▶ Instruction
Hand back each line, unchanged, from the top down to the line where "tag(box('door_sheet', 0.13, 0.34, YO" sits.

▶ Collected material
_ _ _ _
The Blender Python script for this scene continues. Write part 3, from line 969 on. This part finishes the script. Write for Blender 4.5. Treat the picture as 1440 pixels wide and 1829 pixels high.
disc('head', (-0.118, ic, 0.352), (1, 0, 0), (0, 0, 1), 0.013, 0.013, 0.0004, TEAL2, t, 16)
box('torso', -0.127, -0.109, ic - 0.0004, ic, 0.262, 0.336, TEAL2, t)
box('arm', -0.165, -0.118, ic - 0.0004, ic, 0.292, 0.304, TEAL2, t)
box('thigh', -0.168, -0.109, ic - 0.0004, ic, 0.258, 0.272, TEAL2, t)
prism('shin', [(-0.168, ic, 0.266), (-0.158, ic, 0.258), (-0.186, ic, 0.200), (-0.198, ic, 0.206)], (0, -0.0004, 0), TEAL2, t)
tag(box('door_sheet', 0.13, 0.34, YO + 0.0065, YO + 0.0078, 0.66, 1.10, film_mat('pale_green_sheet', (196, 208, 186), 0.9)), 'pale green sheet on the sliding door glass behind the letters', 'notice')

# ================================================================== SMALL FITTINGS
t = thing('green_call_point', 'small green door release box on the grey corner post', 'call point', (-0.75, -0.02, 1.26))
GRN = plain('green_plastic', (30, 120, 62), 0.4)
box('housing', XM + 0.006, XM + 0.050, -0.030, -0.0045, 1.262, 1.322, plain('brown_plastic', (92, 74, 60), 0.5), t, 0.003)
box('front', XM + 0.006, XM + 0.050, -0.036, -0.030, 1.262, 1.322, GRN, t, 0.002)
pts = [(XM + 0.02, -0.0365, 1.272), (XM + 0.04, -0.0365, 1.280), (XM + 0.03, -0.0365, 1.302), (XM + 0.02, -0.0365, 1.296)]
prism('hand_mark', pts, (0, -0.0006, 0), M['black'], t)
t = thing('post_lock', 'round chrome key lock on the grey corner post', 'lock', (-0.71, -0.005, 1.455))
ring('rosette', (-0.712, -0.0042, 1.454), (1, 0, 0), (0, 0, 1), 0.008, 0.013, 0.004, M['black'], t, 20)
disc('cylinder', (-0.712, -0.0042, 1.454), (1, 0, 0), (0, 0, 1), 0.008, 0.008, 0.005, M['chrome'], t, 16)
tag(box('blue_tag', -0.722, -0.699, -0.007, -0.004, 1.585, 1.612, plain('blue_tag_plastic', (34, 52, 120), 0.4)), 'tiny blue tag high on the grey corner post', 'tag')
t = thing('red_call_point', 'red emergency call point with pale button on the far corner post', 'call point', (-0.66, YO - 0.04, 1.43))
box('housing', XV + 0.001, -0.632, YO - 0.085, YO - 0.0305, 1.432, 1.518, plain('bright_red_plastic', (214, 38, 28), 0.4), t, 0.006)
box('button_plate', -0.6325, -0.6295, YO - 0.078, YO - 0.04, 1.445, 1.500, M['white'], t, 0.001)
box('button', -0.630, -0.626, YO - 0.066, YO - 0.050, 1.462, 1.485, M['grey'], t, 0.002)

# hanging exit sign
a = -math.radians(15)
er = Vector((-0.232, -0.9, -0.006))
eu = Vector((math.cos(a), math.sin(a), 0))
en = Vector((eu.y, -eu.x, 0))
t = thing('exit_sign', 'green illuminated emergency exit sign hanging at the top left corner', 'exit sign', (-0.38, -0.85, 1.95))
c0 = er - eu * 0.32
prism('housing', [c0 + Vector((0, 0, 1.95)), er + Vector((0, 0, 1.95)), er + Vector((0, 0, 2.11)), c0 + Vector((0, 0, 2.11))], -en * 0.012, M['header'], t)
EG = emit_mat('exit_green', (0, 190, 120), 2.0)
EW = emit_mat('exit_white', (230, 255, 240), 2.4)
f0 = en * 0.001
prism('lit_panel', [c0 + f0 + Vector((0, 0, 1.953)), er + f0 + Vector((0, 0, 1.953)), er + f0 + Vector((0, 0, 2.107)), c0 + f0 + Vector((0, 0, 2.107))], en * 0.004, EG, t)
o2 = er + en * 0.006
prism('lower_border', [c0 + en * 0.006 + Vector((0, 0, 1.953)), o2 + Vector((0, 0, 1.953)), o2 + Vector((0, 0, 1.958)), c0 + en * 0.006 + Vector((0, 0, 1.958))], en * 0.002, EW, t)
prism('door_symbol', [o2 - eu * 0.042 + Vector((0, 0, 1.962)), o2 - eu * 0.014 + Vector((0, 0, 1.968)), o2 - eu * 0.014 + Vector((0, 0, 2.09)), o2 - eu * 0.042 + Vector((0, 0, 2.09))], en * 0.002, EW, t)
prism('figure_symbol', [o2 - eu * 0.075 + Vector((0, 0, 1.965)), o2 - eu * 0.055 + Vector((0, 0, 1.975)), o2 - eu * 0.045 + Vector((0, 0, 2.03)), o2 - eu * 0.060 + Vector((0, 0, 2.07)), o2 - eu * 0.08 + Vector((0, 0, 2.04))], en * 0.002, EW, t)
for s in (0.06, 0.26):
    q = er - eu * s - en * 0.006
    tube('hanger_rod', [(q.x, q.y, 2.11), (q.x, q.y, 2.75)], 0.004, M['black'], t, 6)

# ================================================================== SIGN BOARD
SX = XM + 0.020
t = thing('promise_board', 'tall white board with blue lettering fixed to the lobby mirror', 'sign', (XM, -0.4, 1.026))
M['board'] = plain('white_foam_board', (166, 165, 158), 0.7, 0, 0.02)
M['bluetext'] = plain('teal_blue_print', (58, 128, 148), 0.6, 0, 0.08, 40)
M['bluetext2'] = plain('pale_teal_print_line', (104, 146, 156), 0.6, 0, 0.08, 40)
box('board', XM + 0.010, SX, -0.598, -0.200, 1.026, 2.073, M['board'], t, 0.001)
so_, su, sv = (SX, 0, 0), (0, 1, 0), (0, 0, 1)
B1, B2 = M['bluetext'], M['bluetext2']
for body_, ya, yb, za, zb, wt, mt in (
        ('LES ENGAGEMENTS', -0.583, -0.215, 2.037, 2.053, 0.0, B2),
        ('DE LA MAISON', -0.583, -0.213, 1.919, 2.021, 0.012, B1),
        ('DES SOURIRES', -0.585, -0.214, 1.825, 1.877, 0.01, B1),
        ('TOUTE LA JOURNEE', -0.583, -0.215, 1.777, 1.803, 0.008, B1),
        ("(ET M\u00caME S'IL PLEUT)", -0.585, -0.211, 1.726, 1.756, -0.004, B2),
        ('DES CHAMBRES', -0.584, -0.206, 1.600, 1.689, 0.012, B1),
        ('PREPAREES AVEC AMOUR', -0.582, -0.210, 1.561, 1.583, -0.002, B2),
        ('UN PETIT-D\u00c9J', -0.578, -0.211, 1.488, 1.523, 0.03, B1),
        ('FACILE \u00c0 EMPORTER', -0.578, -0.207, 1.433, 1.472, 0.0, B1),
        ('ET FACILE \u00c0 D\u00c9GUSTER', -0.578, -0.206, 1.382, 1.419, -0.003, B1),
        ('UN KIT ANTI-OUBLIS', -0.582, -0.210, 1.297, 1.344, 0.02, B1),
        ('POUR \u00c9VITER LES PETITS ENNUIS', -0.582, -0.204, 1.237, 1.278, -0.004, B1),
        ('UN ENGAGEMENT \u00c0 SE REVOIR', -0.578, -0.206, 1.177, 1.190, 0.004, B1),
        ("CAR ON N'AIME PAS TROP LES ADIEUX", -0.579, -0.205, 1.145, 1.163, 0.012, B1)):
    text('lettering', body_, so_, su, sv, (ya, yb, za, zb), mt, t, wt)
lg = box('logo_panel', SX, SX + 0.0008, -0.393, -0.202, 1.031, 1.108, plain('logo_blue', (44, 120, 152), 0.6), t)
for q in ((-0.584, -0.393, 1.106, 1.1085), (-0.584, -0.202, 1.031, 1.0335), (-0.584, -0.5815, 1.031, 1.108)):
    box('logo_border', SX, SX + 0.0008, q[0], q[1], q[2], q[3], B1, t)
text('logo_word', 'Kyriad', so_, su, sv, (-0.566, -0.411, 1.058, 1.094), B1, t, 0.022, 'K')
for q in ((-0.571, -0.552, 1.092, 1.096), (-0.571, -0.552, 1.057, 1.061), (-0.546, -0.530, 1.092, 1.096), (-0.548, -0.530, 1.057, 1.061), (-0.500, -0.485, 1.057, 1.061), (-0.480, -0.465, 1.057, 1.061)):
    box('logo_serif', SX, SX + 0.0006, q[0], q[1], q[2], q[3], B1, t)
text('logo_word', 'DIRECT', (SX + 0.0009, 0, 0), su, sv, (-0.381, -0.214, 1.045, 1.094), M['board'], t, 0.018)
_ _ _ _
▶ Answer in full
The Blender Python script for this scene continues. Write part 3, from line 969 on. This part finishes the script. Write for Blender 4.5. Treat the picture as 1440 pixels wide and 1829 pixels high.
disc('head', (-0.118, ic, 0.352), (1, 0, 0), (0, 0, 1), 0.013, 0.013, 0.0004, TEAL2, t, 16)
box('torso', -0.127, -0.109, ic - 0.0004, ic, 0.262, 0.336, TEAL2, t)
box('arm', -0.165, -0.118, ic - 0.0004, ic, 0.292, 0.304, TEAL2, t)
box('thigh', -0.168, -0.109, ic - 0.0004, ic, 0.258, 0.272, TEAL2, t)
prism('shin', [(-0.168, ic, 0.266), (-0.158, ic, 0.258), (-0.186, ic, 0.200), (-0.198, ic, 0.206)], (0, -0.0004, 0), TEAL2, t)
tag(box('door_sheet', 0.13, 0.34, YO + 0.0065, YO + 0.0078, 0.66, 1.10, film_mat('pale_green_sheet', (196, 208, 186), 0.9)), 'pale green sheet on the sliding door glass behind the letters', 'notice')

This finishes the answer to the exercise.